┌─ EXERCISE INPUTS
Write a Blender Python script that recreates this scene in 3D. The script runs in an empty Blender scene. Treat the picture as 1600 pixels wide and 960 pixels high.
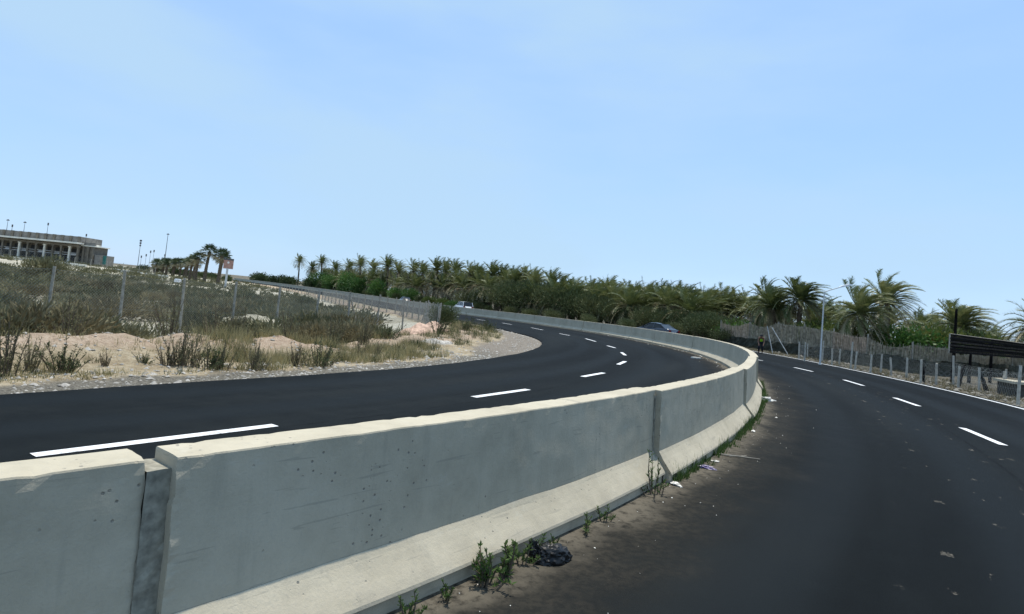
import bpy, math, random
import numpy as np
from mathutils import Vector, Matrix, noise

R = math.radians
scene = bpy.context.scene
COL = scene.collection
rng = random.Random(11)

BARRIER_LINE=[(-11.00,-9.50),(-10.40,-8.70),(-9.79,-7.90),(-9.19,-7.11),(-8.59,-6.31),(-7.98,-5.51),(-7.37,-4.72),(-6.75,-3.93),(-6.13,-3.15),(-5.51,-2.37),(-4.89,-1.58),(-4.27,-0.80),(-3.66,-0.01),(-3.05,0.79),(-2.44,1.58),(-1.82,2.37),(-1.20,3.15),(-0.57,3.93),(0.05,4.72),(0.65,5.52),(1.22,6.33),(1.78,7.16),(2.32,8.01),(2.84,8.86),(3.35,9.72),(3.84,10.60),(4.30,11.48),(4.75,12.37),(5.18,13.28),(5.60,14.19),(6.00,15.10),(6.40,16.02),(6.79,16.94),(7.16,17.87),(7.52,18.81),(7.86,19.74),(8.20,20.69),(8.51,21.64),(8.81,22.59),(9.10,23.55),(9.37,24.51),(9.63,25.48),(9.87,26.45),(10.08,27.43),(10.28,28.41),(10.45,29.39),(10.61,30.38),(10.75,31.37),(10.88,32.36),(10.99,33.36),(11.07,34.35),(11.15,35.35),(11.20,36.35),(11.22,37.35),(11.22,38.35),(11.21,39.35),(11.17,40.35),(11.09,41.35),(10.99,42.34),(10.88,43.34),(10.76,44.33),(10.63,45.32),(10.50,46.31),(10.36,47.30),(10.21,48.29),(10.05,49.28),(9.85,50.26),(9.64,51.24),(9.42,52.21),(9.20,53.19),(8.96,54.16),(8.68,55.12),(8.34,56.06),(7.98,56.99),(7.60,57.92),(7.20,58.84),(6.80,59.75),(6.38,60.66),(5.97,61.57),(5.55,62.48),(5.15,63.40),(4.75,64.32),(4.36,65.24),(3.97,66.16),(3.58,67.08),(3.17,67.99),(2.73,68.89),(2.28,69.78),(1.82,70.67),(1.35,71.55),(0.86,72.43),(0.35,73.29),(-0.17,74.14),(-0.70,74.99),(-1.24,75.83),(-1.80,76.66),(-2.36,77.49),(-2.92,78.32),(-3.46,79.16),(-3.99,80.01),(-4.49,80.88),(-4.98,81.74),(-5.48,82.61),(-5.97,83.48),(-6.46,84.36),(-6.96,85.23),(-7.45,86.10),(-7.94,86.97),(-8.42,87.85),(-8.87,88.74),(-9.31,89.64),(-9.73,90.54),(-10.15,91.45),(-10.57,92.36),(-10.99,93.27),(-11.40,94.18),(-11.82,95.09),(-12.24,96.00),(-12.66,96.91),(-13.08,97.81),(-13.49,98.72),(-13.91,99.63),(-14.33,100.54),(-14.74,101.45),(-15.14,102.37),(-15.53,103.29),(-15.92,104.21),(-16.31,105.13),(-16.69,106.06),(-17.08,106.98),(-17.46,107.90),(-17.85,108.83),(-18.23,109.75),(-18.61,110.68),(-19.00,111.60),(-19.38,112.52),(-19.77,113.45),(-20.15,114.37),(-20.54,115.29),(-20.92,116.22),(-21.31,117.14),(-21.69,118.06),(-22.08,118.99),(-22.46,119.91),(-22.85,120.83),(-23.23,121.76),(-23.62,122.68),(-24.00,123.60),(-24.39,124.53),(-24.77,125.45),(-25.15,126.37),(-25.54,127.30),(-25.92,128.22),(-26.31,129.14),(-26.70,130.06),(-27.09,130.98),(-27.50,131.90),(-27.93,132.80),(-28.39,133.69),(-28.85,134.58),(-29.32,135.46),(-29.78,136.35),(-30.24,137.23),(-30.71,138.12),(-31.17,139.00),(-31.64,139.89),(-32.10,140.78),(-32.57,141.66),(-33.03,142.55),(-33.50,143.43),(-33.96,144.32),(-34.43,145.21),(-34.89,146.09),(-35.35,146.98),(-35.82,147.86),(-36.28,148.75),(-36.75,149.64),(-37.21,150.52),(-37.68,151.41),(-38.14,152.29),(-38.61,153.18),(-39.07,154.06),(-39.54,154.95),(-40.00,155.84),(-40.46,156.72),(-40.93,157.61),(-41.39,158.49),(-41.86,159.38),(-42.32,160.27),(-42.79,161.15),(-43.25,162.04),(-43.72,162.92),(-44.18,163.81),(-44.65,164.70),(-45.11,165.58),(-45.57,166.47),(-46.04,167.35),(-46.50,168.24),(-46.97,169.12),(-47.43,170.01),(-47.90,170.90),(-48.37,171.78),(-48.84,172.66),(-49.34,173.53),(-49.85,174.39),(-50.37,175.24),(-50.89,176.09),(-51.42,176.95),(-51.94,177.80),(-52.46,178.65),(-52.98,179.51),(-53.51,180.36),(-54.03,181.21),(-54.55,182.07),(-55.07,182.92),(-55.60,183.77),(-56.12,184.63),(-56.64,185.48),(-57.16,186.33),(-57.68,187.18),(-58.21,188.04),(-58.73,188.89),(-59.25,189.74),(-59.77,190.60),(-60.30,191.45),(-60.82,192.30),(-61.34,193.16),(-61.86,194.01),(-62.39,194.86),(-62.91,195.72),(-63.43,196.57),(-63.95,197.42),(-64.47,198.27),(-65.00,199.13),(-65.52,199.98),(-66.04,200.83),(-66.56,201.69),(-67.09,202.54),(-67.61,203.39),(-68.13,204.25),(-68.65,205.10),(-69.18,205.95),(-69.70,206.81),(-70.22,207.66),(-70.74,208.51),(-71.26,209.37),(-71.79,210.22),(-72.31,211.07),(-72.83,211.92),(-73.35,212.78),(-73.88,213.63),(-74.40,214.48),(-74.92,215.34),(-75.44,216.19),(-75.97,217.04),(-76.49,217.90),(-77.01,218.75),(-77.53,219.60),(-78.06,220.45),(-78.59,221.30),(-79.15,222.13),(-79.75,222.93),(-80.35,223.73),(-80.97,224.52),(-81.59,225.30),(-82.20,226.09),(-82.82,226.88),(-83.44,227.67),(-84.05,228.45),(-84.67,229.24),(-85.28,230.03),(-85.90,230.82),(-86.52,231.61),(-87.13,232.39),(-87.75,233.18),(-88.37,233.97),(-88.98,234.76),(-89.60,235.54),(-90.22,236.33),(-90.83,237.12),(-91.45,237.91),(-92.07,238.70),(-92.68,239.48),(-93.30,240.27),(-93.92,241.06),(-94.53,241.85),(-95.15,242.63),(-95.76,243.42),(-96.38,244.21),(-97.00,245.00),(-97.61,245.78),(-98.23,246.57),(-98.85,247.36),(-99.46,248.15),(-100.08,248.94),(-100.70,249.72),(-101.31,250.51),(-101.93,251.30),(-102.55,252.09),(-103.16,252.87),(-103.78,253.66),(-104.40,254.45),(-105.01,255.24),(-105.63,256.03),(-106.25,256.81),(-106.86,257.60),(-107.48,258.39),(-108.09,259.18),(-108.71,259.96),(-109.33,260.75),(-109.94,261.54),(-110.56,262.33),(-111.18,263.12),(-111.79,263.90),(-112.41,264.69),(-113.03,265.48),(-113.64,266.27),(-114.26,267.05),(-114.89,267.83),(-115.54,268.59),(-116.19,269.35),(-116.85,270.11),(-117.51,270.86),(-118.17,271.61),(-118.83,272.36),(-119.49,273.11),(-120.15,273.87),(-120.80,274.62),(-121.46,275.37),(-122.12,276.12),(-122.78,276.87),(-123.44,277.63),(-124.10,278.38),(-124.76,279.13),(-125.42,279.88),(-126.08,280.63),(-126.74,281.39),(-127.40,282.14),(-128.06,282.89),(-128.72,283.64),(-129.38,284.39),(-130.04,285.15),(-130.70,285.90),(-131.36,286.65),(-132.02,287.40),(-132.68,288.15),(-133.34,288.90),(-134.00,289.66),(-134.66,290.41),(-135.32,291.16),(-135.98,291.91),(-136.64,292.66),(-137.30,293.42),(-137.96,294.17),(-138.61,294.92),(-139.27,295.67),(-139.93,296.42),(-140.59,297.18),(-141.25,297.93),(-141.91,298.68),(-142.57,299.43),(-143.23,300.18),(-143.89,300.94),(-144.55,301.69),(-145.21,302.44),(-145.87,303.19),(-146.53,303.94),(-147.19,304.70),(-147.85,305.45),(-148.51,306.20),(-149.17,306.95),(-149.83,307.70),(-150.49,308.46),(-151.15,309.21),(-151.81,309.96),(-152.47,310.71),(-153.13,311.46),(-153.79,312.22),(-154.45,312.97),(-155.11,313.72),(-155.77,314.47),(-156.42,315.22),(-157.08,315.98),(-157.74,316.73),(-158.40,317.48),(-159.06,318.23),(-159.72,318.98),(-160.38,319.74),(-161.04,320.49),(-161.70,321.24),(-162.36,321.99),(-163.02,322.74),(-163.68,323.50),(-164.34,324.25),(-165.00,325.00)]
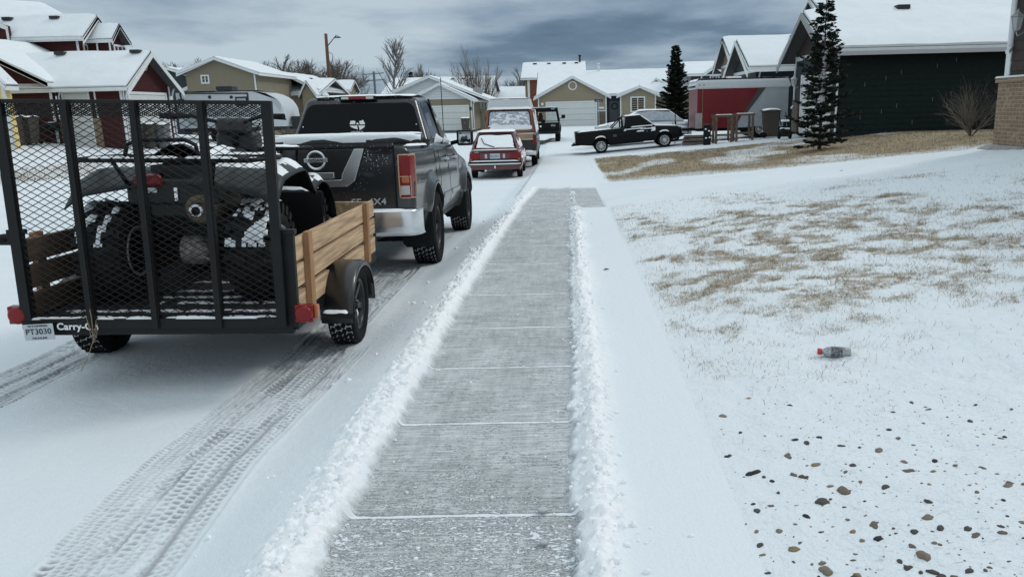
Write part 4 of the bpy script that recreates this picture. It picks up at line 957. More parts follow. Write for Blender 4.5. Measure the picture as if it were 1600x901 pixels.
class Body:
    """car body shell on a fine side grid with round wheel openings"""
    def __init__(s, L, hw, zb, top, arches, flare=.04, er=.16, fr=.3, tum=.07, crown=.03, tuck=.06, rear_rake=0, front_rake=0):
        s.L, s.hw, s.zb, s.top, s.arches, s.flare, s.er, s.fr, s.tum, s.crown, s.tuck = L, hw, zb, top, arches, flare, er, fr, tum, crown, tuck
        s.rr, s.fk = rear_rake, front_rake
    def T(s, y): return float(np.interp(y, [p[0] for p in s.top], [p[1] for p in s.top]))
    def B(s, y): return s.zb if not isinstance(s.zb, list) else float(np.interp(y, [p[0] for p in s.zb], [p[1] for p in s.zb]))
    def x(s, y, z, fl=True):
        zt = s.T(y); zb = s.B(y); t = min(1, max(0, (z - zb) / (zt - zb)))
        w = s.hw - s.tuck * max(0, (.3 - t) / .3) ** 1.6 - s.tum * max(0, (t - .45) / .55) ** 2 - .03 * max(0, (t - .93) / .07) ** 2
        w -= .012 * math.exp(-((t - .66) / .05) ** 2)
        for d, r in ((y, s.er), (s.L - y, s.fr)):
            if d < r: w -= r * .7 * (1 - math.sqrt(max(0, 1 - ((r - max(d, 0)) / r) ** 2)))
        if fl:
            for yc, zc, R in s.arches:
                r = math.hypot(y - yc, z - zc)
                if z > zc - R * .9: w += s.flare * float(sst(R + .13, R + .03, r))
        return w
    def yy(s, y, z):
        k = 0
        if s.rr and y < .8: k = s.rr * max(0, z - s.B(0)) * (1 - y / .8)
        if s.fk and y > s.L - .8: k = -s.fk * max(0, z - s.B(s.L)) * (1 - (s.L - y) / .8)
        return y + k
    def build(s, parent, paint, name='body', step=.035, nz=26, inner=.30):
        n = int(s.L / step); ys = np.linspace(0, s.L, n + 1); mb = MB()
        for sg in (-1, 1):
            V = []; inside = np.zeros((n + 1, nz + 1), bool)
            for i, y in enumerate(ys):
                zb, zt = s.B(y), s.T(y)
                for j in range(nz + 1):
                    z = zb + (zt - zb) * j / nz; y2 = y
                    for yc, zc, R in s.arches:
                        r = math.hypot(y - yc, z - zc)
                        if r < R:
                            if r > R - .045 and r > 1e-6: y2 = yc + (y - yc) * R / r; z = zc + (z - zc) * R / r
                            else: inside[i, j] = True
                    V.append((sg * s.x(y2, z), s.yy(y2, z), z))
            Fc = [(i * (nz + 1) + j, (i + 1) * (nz + 1) + j, (i + 1) * (nz + 1) + j + 1, i * (nz + 1) + j + 1) for i in range(n) for j in range(nz)
                  if not (inside[i, j] or inside[i + 1, j] or inside[i + 1, j + 1] or inside[i, j + 1])]
            mb.add(V, Fc, 0, True)
            for yc, zc, R in s.arches:   # lip and well
                lip = MB(); m = 36; VV = []
                for k in range(m + 1):
                    a = math.pi * (-.10 + 1.20 * k / m)
                    y, z = yc + R * math.cos(a), zc + R * math.sin(a); z = max(z, s.B(yc) - .02)
                    xx = s.x(y, z)
                    for dx in (0, .025, inner): VV.append((sg * (xx - dx), s.yy(y, z), z))
                mb.add(VV, [(k * 3 + q, (k + 1) * 3 + q, (k + 1) * 3 + q + 1, k * 3 + q + 1) for k in range(m) for q in (0,)], 0, True)
                mb.add(VV, [(k * 3 + q, (k + 1) * 3 + q, (k + 1) * 3 + q + 1, k * 3 + q + 1) for k in range(m) for q in (1,)], 1, True)
                c = [(sg * (s.x(yc, zc + R) - inner), yc + R * math.cos(math.pi * (-.1 + 1.2 * k / m)), max(s.B(yc) - .02, zc + R * math.sin(math.pi * (-.1 + 1.2 * k / m)))) for k in range(m + 1)]
                mb.add(c, [tuple(range(m + 1))], 1)
        # top
        def topf(u, v):
            y = u * s.L; zt = s.T(y); w = s.x(y, zt, False); x = (v * 2 - 1) * w
            return (x, s.yy(y, zt), zt + s.crown * (1 - (v * 2 - 1) ** 2))
        mb.grid(topf, n, 10)
        for y in (0, s.L):
            def cap(u, v, y=y):
                zb, zt = s.B(y), s.T(y); z = zb + (zt - zb) * u; w = s.x(y, z); x = (v * 2 - 1) * w
                return (x, s.yy(y, z) + (-1 if y == 0 else 1) * .03 * (1 - (v * 2 - 1) ** 4), z + (s.crown * (1 - (v * 2 - 1) ** 2) if u == 1 else 0))
            mb.grid(cap, nz, 10)
        mb.grid(lambda u, v: ((v * 2 - 1) * (s.hw - s.tuck - .02), u * s.L, s.B(u * s.L) + .01), 24, 2, 1)
        return mb.build(name, [paint, ARCH], parent)
    def strip(s, mb, pts, w=.008, off=.002, sides=(1, -1), mi=0):
        """thin line following the side surface through (y,z) points"""
        for sg in sides:
            P = []
            for (y1, z1), (y2, z2) in zip(pts[:-1], pts[1:]):
                k = max(1, int(math.hypot(y2 - y1, z2 - z1) / .06))
                for i in range(k): P.append((y1 + (y2 - y1) * i / k, z1 + (z2 - z1) * i / k))
            P.append(pts[-1]); V = []
            for i, (y, z) in enumerate(P):
                a = P[min(i + 1, len(P) - 1)]; b = P[max(i - 1, 0)]; dy, dz = a[0] - b[0], a[1] - b[1]; l = math.hypot(dy, dz) or 1; ny, nz_ = -dz / l * w / 2, dy / l * w / 2
                for q in (-1, 1): V.append((sg * (s.x(y + q * ny, z + q * nz_) + off), s.yy(y + q * ny, z), z + q * nz_))
                for q in (1, -1): V.append((sg * (s.x(y + q * ny, z + q * nz_) - .01), s.yy(y + q * ny, z), z + q * nz_))
            mb.add(V, [(i * 4 + a, (i + 1) * 4 + a, (i + 1) * 4 + (a + 1) % 4, i * 4 + (a + 1) % 4) for i in range(len(P) - 1) for a in range(4)], mi)
        return mb
    def patch(s, mb, y1, y2, z1, z2, off=.004, mi=0, sides=(1, -1), ny=8, nz=8, sm=True, outline=None):
        for sg in sides:
            def f(u, v):
                y = y1 + (y2 - y1) * u; z = z1 + (z2 - z1) * v
                if outline: y, z = outline(u, v)
                return (sg * (s.x(y, z) + off), s.yy(y, z), z)
            mb.grid(f, ny, nz, mi, sm)
            # edge back to the body
            mb.grid(lambda u, v: tuple(np.array(f(u, 0)) - np.array((sg * v * .012, 0, 0))), ny, 1, mi); mb.grid(lambda u, v: tuple(np.array(f(u, 1)) - np.array((sg * v * .012, 0, 0))), ny, 1, mi)
        return mb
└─
_EXERCISE TASK_. Could you repeat exactly the lines from the first one of the records above through the line containing "rng = random.Random(11)", leaving out any pictures?

_RIGHT ANSWER_.
Write a Blender Python script that recreates this scene in 3D. The script runs in an empty Blender scene. Treat the picture as 1600 pixels wide and 960 pixels high.
import bpy, math, random
import numpy as np
from mathutils import Vector, Matrix, noise

R = math.radians
scene = bpy.context.scene
COL = scene.collection
rng = random.Random(11)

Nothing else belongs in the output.